Folge sei, dass teilzeitbeschäftigte Mitarbeitende die für den Anspruch auf Mehrarbeitsvergütung erforderlichen Schwellenwerte nicht oder nur mit erheblich geringerer Wahrscheinlichkeit als Vollzeitbeschäftigte erhalten würden. Im Ergebnis müssten also Teilzeitbeschäftigte einen längeren Stundendienst als Vollzeitbeschäftigte leisten, was zu einer höheren Belastung der Teilzeitkräfte und zu einer Ungleichbehandlung bzw. schlechteren Behandlung i. S. v. § 4 Abs. 1 Rahmenvereinbarung führen würde. Eine Rechtfertigung für diese Ungleichbehandlung läge nur dann vor, wenn es dafür einen sachlichen Grund geben würde.

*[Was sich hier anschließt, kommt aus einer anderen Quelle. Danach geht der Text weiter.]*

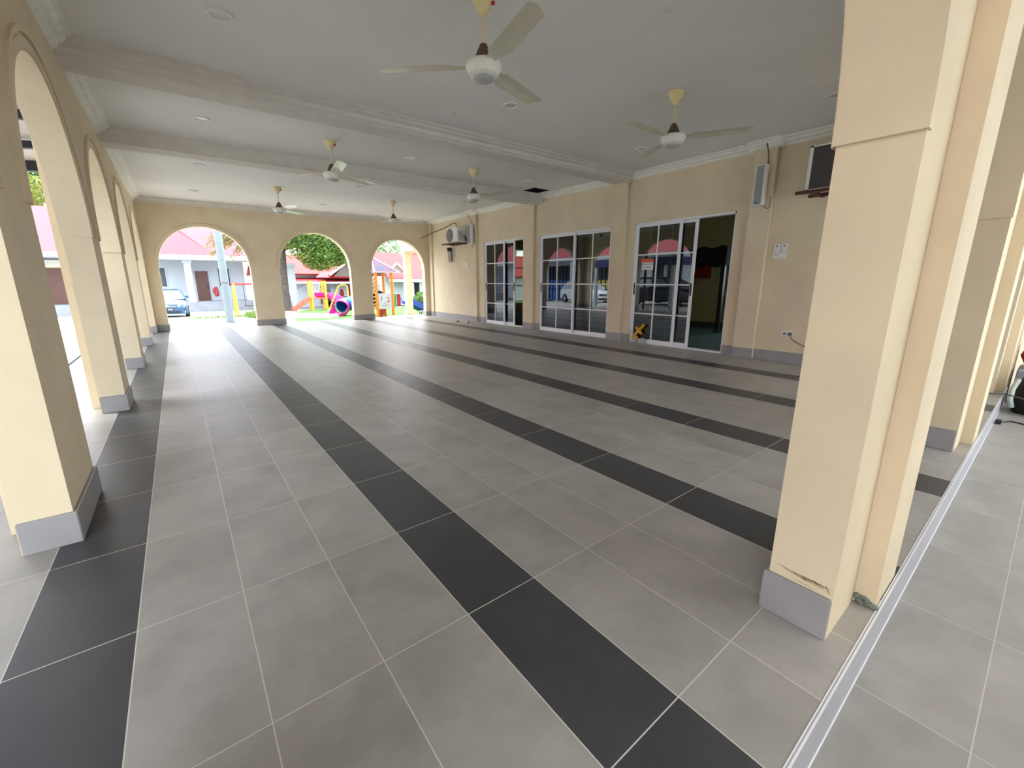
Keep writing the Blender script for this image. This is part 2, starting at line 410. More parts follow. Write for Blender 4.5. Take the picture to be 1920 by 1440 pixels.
def arcade(name, lab, plane, lo, hi, a0, a1, opens, inner_sign, inner, z0=0.0):
    # opens: list of (start, end); wall from lo..hi; thickness a0..a1
    poly = [(lo, z0)]
    for s, e in opens:
        c, r = (s+e)/2, (e-s)/2
        poly += [(s, z0)] + arc_pts(c, r) + [(e, z0)]
    poly += [(hi, z0), (hi, ZC+0.1), (lo, ZC+0.1)]
    # build as strips for robust triangulation
    mb = MB()
    def P(u, v, w): return {'XZ': (u, w, v), 'YZ': (w, u, v)}[plane]
    def quadbox(us, ve0, ve1):   # columns with lower profile
        pass
    edges = [lo]
    prev = lo
    def solid(u0, u1):
        if u1 - u0 > 1e-4: mb.prism([(u0, z0), (u1, z0), (u1, ZC+0.1), (u0, ZC+0.1)], plane, a0, a1)
    for s, e in opens:
        solid(prev, s)
        pts = arc_pts((s+e)/2, (e-s)/2)
        vs = []; fs = []
        for (u, v) in pts:
            for w in (a0, a1): vs += [P(u, v, w), P(u, ZC+0.1, w)]
        n = len(pts)
        for i in range(n-1):
            k = i*4; j = k+4
            fs += [(k, j, j+1, k+1), (k+2, k+3, j+3, j+2), (k, k+2, j+2, j), (k+1, j+1, j+3, k+3)]
        mb.add(vs, fs)
        prev = e
    solid(prev, hi)
    o = struct(mb.build(name, M['wall']), lab)
    # intrados lining and archivolts
    for s, e in opens:
        c, r = (s+e)/2, (e-s)/2
        for (ri, ro, pi, po) in ((r-0.014, r+0.022, 0.006, 0.006), (r-0.0, r+0.055, 0.012, 0.0), (r+0.075, r+0.105, 0.02, 0.0)):
            ring = MB(); n = 32; vs = []; fs = []
            w0, w1 = a0, a1
            if inner_sign > 0: w1 = inner + pi; w0 = a0 - po if ri < r else inner - 0.02
            else: w0 = inner - pi; w1 = a1 + po if ri < r else inner + 0.02
            for i in range(n+1):
                t = math.pi*i/n
                for rr in (ri, ro):
                    for w in (w0, w1): vs.append(P(c-rr*math.cos(t), SPR+rr*math.sin(t), w))
            for i in range(n):
                k = i*4; j = k+4
                fs += [(k, j, j+1, k+1), (k+2, k+3, j+3, j+2), (k, k+2, j+2, j), (k+1, j+1, j+3, k+3)]
            fs += [(0, 1, 3, 2), (n*4, n*4+2, n*4+3, n*4+1)]
            ring.add(vs, fs); ring.build('arch_molding', M['wall'], o)
    return o

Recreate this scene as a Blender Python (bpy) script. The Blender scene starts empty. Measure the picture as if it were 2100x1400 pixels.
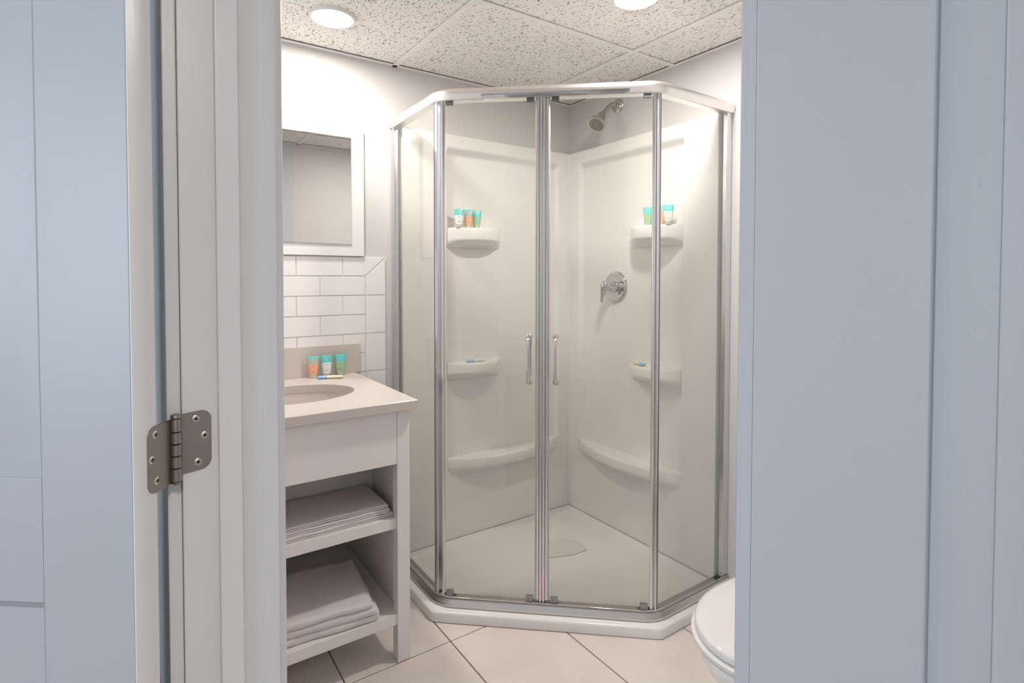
import bpy, bmesh, math, random
from mathutils import Vector, Matrix
random.seed(7)
S = bpy.context.scene
COL = S.collection

# ------------------------------------------------------------------ camera
FPX, PPX, PPY = 1123.67, 1050.0, 595.89
CAM = Vector((-1.9921, -2.3318, 1.30))
yaw, pit, rol = math.radians(55.535), math.radians(-1.455), math.radians(0.07)
FW = Vector((math.cos(yaw)*math.cos(pit), math.sin(yaw)*math.cos(pit), math.sin(pit)))
R0 = Vector((math.sin(yaw), -math.cos(yaw), 0)); U0 = R0.cross(FW)
RT = R0*math.cos(rol) + U0*math.sin(rol); UP = -R0*math.sin(rol) + U0*math.cos(rol)
cd = bpy.data.cameras.new('camera'); co = bpy.data.objects.new('camera', cd); COL.objects.link(co)
cd.sensor_width = 36.0; cd.lens = FPX/2100*36.0; cd.clip_start = 0.01
cd.shift_x = (1050-PPX)/2100; cd.shift_y = -(700-PPY)/2100
M = Matrix((RT, UP, -FW)).transposed().to_4x4(); M.translation = CAM
co.matrix_world = M
S.camera = co

# ------------------------------------------------------------------ world, lights, exposure
w = bpy.data.worlds.new('world'); S.world = w; w.use_nodes = True
w.node_tree.nodes['Background'].inputs[0].default_value = (0.62, 0.78, 1.0, 1)
w.node_tree.nodes['Background'].inputs[1].default_value = 0.6
S.view_settings.view_transform = 'Standard'; S.view_settings.look = 'None'
S.view_settings.gamma = 1.0; S.view_settings.use_curve_mapping = False
S.view_settings.exposure = 0.0

def area(name, loc, rot, size, power, col, shape='DISK', sy=None):
    l = bpy.data.lights.new(name, 'AREA'); l.shape = shape; l.size = size
    if sy: l.size_y = sy
    l.energy = power; l.color = col
    o = bpy.data.objects.new(name, l); COL.objects.link(o); o.location = loc; o.rotation_euler = rot
    return o
# cool daylight through an added, unseen window behind the camera
DAY = area('added_window_daylight', (-4.86, -2.5, 1.5), (0, math.radians(-90), 0), 1.45, 58, (0.80, 0.895, 1.0), 'RECTANGLE', 1.7)
LAMP_W = 12.6
BED_W = 22.0
LAMP_COL = (1.0, 0.93, 0.885)

# ------------------------------------------------------------------ materials
MATS = {}
def mat(name, col, rough=.5, metal=0.0, spec=.5, bump=None, var=None, coat=0, emit=None, sss=0):
    """bump=(scale, strength, (sx,sy,sz)); var=(scale, amount, colour2)"""
    m = bpy.data.materials.new(name); m.use_nodes = True; nt = m.node_tree; N = nt.nodes; L = nt.links
    b = N['Principled BSDF']
    b.inputs['Base Color'].default_value = (*col, 1); b.inputs['Roughness'].default_value = rough
    b.inputs['Metallic'].default_value = metal; b.inputs['Specular IOR Level'].default_value = spec
    if coat: b.inputs['Coat Weight'].default_value = coat; b.inputs['Coat Roughness'].default_value = .06
    if sss: b.inputs['Subsurface Weight'].default_value = sss; b.inputs['Subsurface Radius'].default_value = (.02,.02,.02)
    if bump or var:
        tc = N.new('ShaderNodeTexCoord')
    if var:
        n = N.new('ShaderNodeTexNoise'); n.inputs['Scale'].default_value = var[0]; n.inputs['Detail'].default_value = 5
        L.new(tc.outputs['Object'], n.inputs['Vector'])
        r = N.new('ShaderNodeValToRGB'); r.color_ramp.elements[0].position = .5-var[1]; r.color_ramp.elements[1].position = .5+var[1]
        r.color_ramp.elements[0].color = (*var[2], 1); r.color_ramp.elements[1].color = (*col, 1)
        L.new(n.outputs['Fac'], r.inputs['Fac']); L.new(r.outputs['Color'], b.inputs['Base Color'])
    if bump:
        mp = N.new('ShaderNodeMapping'); mp.inputs['Scale'].default_value = bump[2] if len(bump) > 2 else (1,1,1)
        n = N.new('ShaderNodeTexNoise'); n.inputs['Scale'].default_value = bump[0]; n.inputs['Detail'].default_value = 3
        bp = N.new('ShaderNodeBump'); bp.inputs['Strength'].default_value = bump[1]; bp.inputs['Distance'].default_value = .002
        L.new(tc.outputs['Object'], mp.inputs['Vector']); L.new(mp.outputs['Vector'], n.inputs['Vector'])
        L.new(n.outputs['Fac'], bp.inputs['Height']); L.new(bp.outputs['Normal'], b.inputs['Normal'])
    if emit:
        b.inputs['Emission Color'].default_value = (*emit[0], 1); b.inputs['Emission Strength'].default_value = emit[1]
    MATS[name] = m
    return m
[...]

Ob ein solcher sachlicher Grund für die Ungleichbehandlung vorliegt, muss nun das BAG als mit dem Streitfall befasstes nationales Gericht klären.

Hinweise für die Praxis

Der Europäische Gerichtshof hat durch seine Entscheidung die Rechte von Teilzeitbeschäftigten bei der Mehrarbeitsvergütung gestärkt. Regelungen wie im vorliegenden Fall dürften also in der Regel wegen Verstoßes gegen das Diskriminierungsverbot europarechtswidrig sein, sofern die Ungleichbehandlung nicht gerechtfertigt werden kann. Entsprechende in Unternehmen anwendbare Regelungen aus Tarifverträgen oder Betriebsvereinbarungen sind insoweit auf ihre Wirksamkeit hin zu überprüfen, insbesondere was die Rechtfertigung einer ggf. bestehenden Ungleichbehandlung durch einen ggf. bestehenden sachlichen Grund anbelangt. Die sachliche Rechtfertigung ist dabei anhand der Umstände des konkreten Einzelfalls insbesondere auch im Hinblick auf die Möglichkeit einer mittelbaren Diskriminierung zu überprüfen.